Biblical inscriptions are rare indeed. Complete texts are almost non-existent. We are not surprised to find that the House of David inscription, pieces of which were found in excavations of the Biblical city of Dan in the 1990′s by Prof. Avraham Biran, of the Hebrew Union College, Jerusalem, is broken and fragmentary. None of the thirteen lines of text found so far is complete. It is the task of scholars who study those texts to try to figure out – and, sometimes, to guess – what the writer was trying to say.

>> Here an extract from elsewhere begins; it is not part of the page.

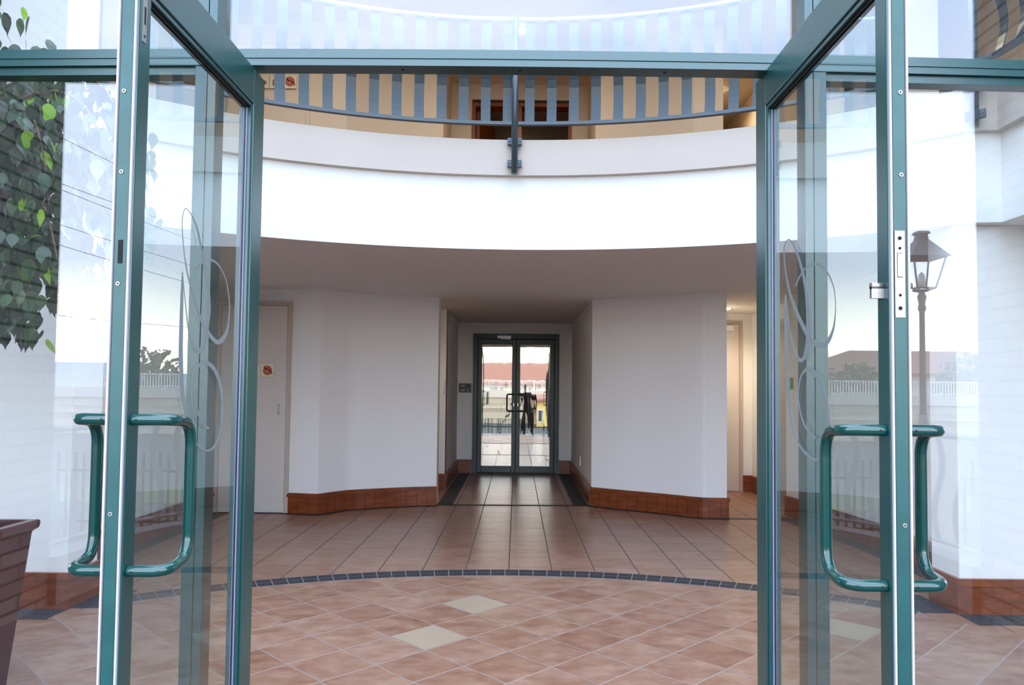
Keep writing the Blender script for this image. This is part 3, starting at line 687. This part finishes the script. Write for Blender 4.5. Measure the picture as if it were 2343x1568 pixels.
def hose_sign(x0, y, z0, s, label, order):
    """safety sign: cream plates with red pictograms (extinguisher, hose, reel)"""
    S = empty('fire_hose_sign', (x0, y, z0), label, 'sign'); h = .14*s; n = 3; w = h
    for k in range(n):
        xa = x0 + k*(w+.006)
        pl = MB().use('sign').box(xa, xa+w, y-.006, y, z0, z0+h).build('plate', S)
        pc = MB().use('red'); cxx, cz = xa+w/2, z0+h/2; yy = y-.0068
        kind = order[k]
        if kind == 'reel':
            pts = []; t = 0
            while t < 2*PI*3.4:
                r = h*.05 + h*.32*t/(2*PI*3.4); pts.append((cxx+r*math.cos(t), yy, cz+r*math.sin(t))); t += .28
            pts += [(cxx+h*.37, yy, cz-h*.15), (cxx+h*.37, yy, cz-h*.30)]
            for i in range(len(pts)-1):
                a, b = Vector(pts[i]), Vector(pts[i+1]); d = (b-a).normalized(); nn = Vector((-d.z, 0, d.x))*h*.038
                pc.add([a-nn, b-nn, b+nn, a+nn], [(0, 1, 2, 3)])
        elif kind == 'hose':
            pc.tube([(cxx-h*.2, yy, cz-h*.3), (cxx-h*.2, yy, cz+h*.1), (cxx-.0, yy, cz+h*.3), (cxx+h*.2, yy, cz+h*.1), (cxx+h*.2, yy, cz-h*.3)], h*.045, 6)
        else:
            pc.add([(cxx-h*.3, yy, cz+h*.2), (cxx+h*.1, yy, cz-h*.2), (cxx+h*.3, yy, cz-h*.2), (cxx+h*.3, yy, cz+.0), (cxx-h*.1, yy, cz+h*.3)], [(0, 1, 2, 3, 4)])
        pc.build('pictogram', pl)
    return S
hose_sign(-2.915, 7.872, 1.395, .94, 'cream sign with red fire hose symbols on the lower cupboard door', ('arrow', 'hose', 'reel'))
hose_sign(-2.765, 7.87, 4.42, .98, 'cream sign with red fire hose symbols upstairs behind the railing', ('arrow', 'hose', 'reel'))
S = empty('exit_sign', (2.87, 7.95, 1.33), 'small sign plate with a green figure on the right passage wall', 'sign')
MB().use('sign').add([(2.872, 7.86, 1.31), (2.850, 8.03, 1.31), (2.850, 8.03, 1.46), (2.872, 7.86, 1.46), (2.886, 7.86, 1.31), (2.864, 8.03, 1.31), (2.864, 8.03, 1.46), (2.886, 7.86, 1.46)], [(0,1,2,3),(7,6,5,4),(0,4,5,1),(3,2,6,7),(1,5,6,2),(0,3,7,4)]).build('plate', S)
MB().use('green').add([(2.8655, 7.90, 1.325), (2.8555, 7.98, 1.325), (2.8555, 7.98, 1.445), (2.8655, 7.90, 1.445)], [(0,1,2,3)]).build('pictogram', S)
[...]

The situation is particularly puzzling because the text deals with people we know from the Bible.  Here is what the lines in question (lines 7-9) say; the parts in brackets are missing from the broken inscription but filled in by scholarly guesswork. Hazael writes, “[I killed Yeho]ram son of [Ahab] King of Israel and [I] killed [Ahaz]iahu son of [Jehoram kin]g of the house of David.”

We have one name of only two final Aramaic letters, – “ram” and another name of only four final letters –“iahu” . The rest is guesswork. The scholars, in this case Prof. Biran, have filled in the rest of the names: Yehoram and Ahaziahu. These kings fit the picture because they reigned at the time that Hazael was making war against the country. The timing is correct.

The problem is that the Bible records the death of these two kings in an entirely different way. And the matter is further complicated because one of the kings is sometimes called “Jehoram”, and at other times, “Joram” in the Bible. In any event, II Kings: nine reports the death of these two kings at the hands of Jehu, rebel commander in the Gilead, who overthrew Jehoram (Joram) the son of King Ahab who ruled Israel, and killed Ahaziah, the king of Judah (“of the house of David”), soon after.  The prophet Hosea (Hosea 1:4-5) seems to confirm this tradition that Jehu did away with the dynasty of Ahab in Israel.

How can Hazael claim credit for killing the two kings when the Bible says Jehu did it? Perhaps Hazael saw Jehu as his agent, and perhaps Jehu was indeed being supported in his rebellion by the Arameans of Damascus. Or perhaps is was not Hazael at all but Ben Hadad, his predecessor. We do not have enough historical evidence to decide finally, but this small puzzle illustrates the problem of deciphering ancient writings.